▸ **Stated goal**:
Return the material below in full and exactly.

▸ **Information supplied**:
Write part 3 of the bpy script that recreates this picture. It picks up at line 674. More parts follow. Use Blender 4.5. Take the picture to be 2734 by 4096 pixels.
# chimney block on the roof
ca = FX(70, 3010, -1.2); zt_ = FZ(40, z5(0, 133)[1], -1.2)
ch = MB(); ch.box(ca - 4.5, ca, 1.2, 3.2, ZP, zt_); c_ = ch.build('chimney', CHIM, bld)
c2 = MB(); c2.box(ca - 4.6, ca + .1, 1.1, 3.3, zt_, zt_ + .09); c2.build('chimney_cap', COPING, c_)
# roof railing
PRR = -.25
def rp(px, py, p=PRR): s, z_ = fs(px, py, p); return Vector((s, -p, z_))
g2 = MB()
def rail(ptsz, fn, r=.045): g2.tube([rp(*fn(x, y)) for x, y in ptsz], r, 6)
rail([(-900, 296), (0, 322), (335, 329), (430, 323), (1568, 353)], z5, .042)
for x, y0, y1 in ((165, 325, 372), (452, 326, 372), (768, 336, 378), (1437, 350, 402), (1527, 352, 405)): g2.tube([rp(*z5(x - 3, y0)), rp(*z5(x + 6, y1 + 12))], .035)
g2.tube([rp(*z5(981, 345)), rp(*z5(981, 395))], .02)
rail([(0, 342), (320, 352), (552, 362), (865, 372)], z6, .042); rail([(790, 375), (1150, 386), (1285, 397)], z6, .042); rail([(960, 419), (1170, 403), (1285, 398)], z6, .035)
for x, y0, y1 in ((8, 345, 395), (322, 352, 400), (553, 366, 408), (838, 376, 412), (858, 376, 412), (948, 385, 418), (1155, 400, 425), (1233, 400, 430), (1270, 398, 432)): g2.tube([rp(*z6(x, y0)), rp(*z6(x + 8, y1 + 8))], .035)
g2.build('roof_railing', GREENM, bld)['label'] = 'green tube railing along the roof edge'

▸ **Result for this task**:
Write part 3 of the bpy script that recreates this picture. It picks up at line 674. More parts follow. Use Blender 4.5. Take the picture to be 2734 by 4096 pixels.
# chimney block on the roof
ca = FX(70, 3010, -1.2); zt_ = FZ(40, z5(0, 133)[1], -1.2)
ch = MB(); ch.box(ca - 4.5, ca, 1.2, 3.2, ZP, zt_); c_ = ch.build('chimney', CHIM, bld)
c2 = MB(); c2.box(ca - 4.6, ca + .1, 1.1, 3.3, zt_, zt_ + .09); c2.build('chimney_cap', COPING, c_)
# roof railing
PRR = -.25
def rp(px, py, p=PRR): s, z_ = fs(px, py, p); return Vector((s, -p, z_))
g2 = MB()
def rail(ptsz, fn, r=.045): g2.tube([rp(*fn(x, y)) for x, y in ptsz], r, 6)
rail([(-900, 296), (0, 322), (335, 329), (430, 323), (1568, 353)], z5, .042)
for x, y0, y1 in ((165, 325, 372), (452, 326, 372), (768, 336, 378), (1437, 350, 402), (1527, 352, 405)): g2.tube([rp(*z5(x - 3, y0)), rp(*z5(x + 6, y1 + 12))], .035)
g2.tube([rp(*z5(981, 345)), rp(*z5(981, 395))], .02)
rail([(0, 342), (320, 352), (552, 362), (865, 372)], z6, .042); rail([(790, 375), (1150, 386), (1285, 397)], z6, .042); rail([(960, 419), (1170, 403), (1285, 398)], z6, .035)
for x, y0, y1 in ((8, 345, 395), (322, 352, 400), (553, 366, 408), (838, 376, 412), (858, 376, 412), (948, 385, 418), (1155, 400, 425), (1233, 400, 430), (1270, 398, 432)): g2.tube([rp(*z6(x, y0)), rp(*z6(x + 8, y1 + 8))], .035)
g2.build('roof_railing', GREENM, bld)['label'] = 'green tube railing along the roof edge'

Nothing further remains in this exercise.